When I am exposed to pristine (left-leaning) texts (such as Judith Butler’s ‘Gender Troubles’) I invariably experience a psychological and emotional sense of uplifting, transition and transcendence. However, following this experience, just as I put the book down, I reencounter the reality of the material world and it all comes crashing down. What had just seemed to be a new reality collapses into the material solidity of the present moment and I am left wondering whether the entire exercise had been nothing but a Trotskyite nightmare comprised of an inherent seduction (rather like being ‘groomed’ and suddenly coming to the realisation that such a process had been ongoing).
This situation reminds me of Carl Jung, an ethnic German born in Switzerland, who in 1956 published a ridiculous little book purportedly about ‘UFOs’ – but which contained a section openly attacking the USSR (parroting US Cold War Propaganda) just 11-years after Jung’s ethnicity had perpetuated one of the worst crimes in human history – killing and maiming 41-million in the USSR! Jung NEVER addressed the inhumanity of his fellow Germans but felt able to lend his academic weight to the ongoing demonisation of the victims of German immorality. From that day onwards, Jungian thinking and theory become just another path leading to an illusionary freedom – with those who describe themselves as ‘Jungians’ simply making the same interpretive mistakes as their progenitor.
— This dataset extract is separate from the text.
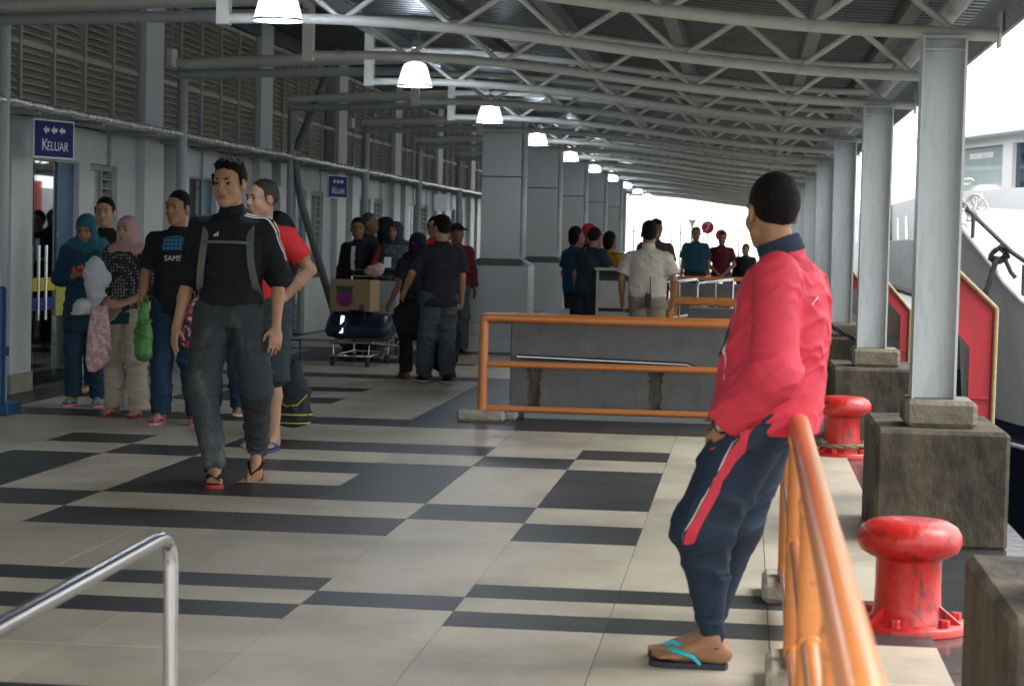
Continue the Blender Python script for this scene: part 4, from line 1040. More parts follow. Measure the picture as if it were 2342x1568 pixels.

That and the fact that Soviet academics, writing in the 1920s, clearly debunked Freudianism as a pseudo-science and something of a Bourgeois myth! Eventually, we are all freed from our misconceptions. Of course, I am not suggesting that progressive gender studies are not relevant – far from it – but I am acknowledging that the progressiveness that certain strands of gender studies represents does not (and not not) be made to fit into the prevailing models of Bourgeois (concrete) reality we are all made to inhabit through the auspices of predatory capitalism. In other words, the fluidity of ‘progression’ cannot be accommodated in any real way by the solid reality of (prevailing) Bourgeois ‘conservativism’. Meaningful Revolutionary change cannot happen without a genuine ‘Revolution’ actually occurring in the (external) material world.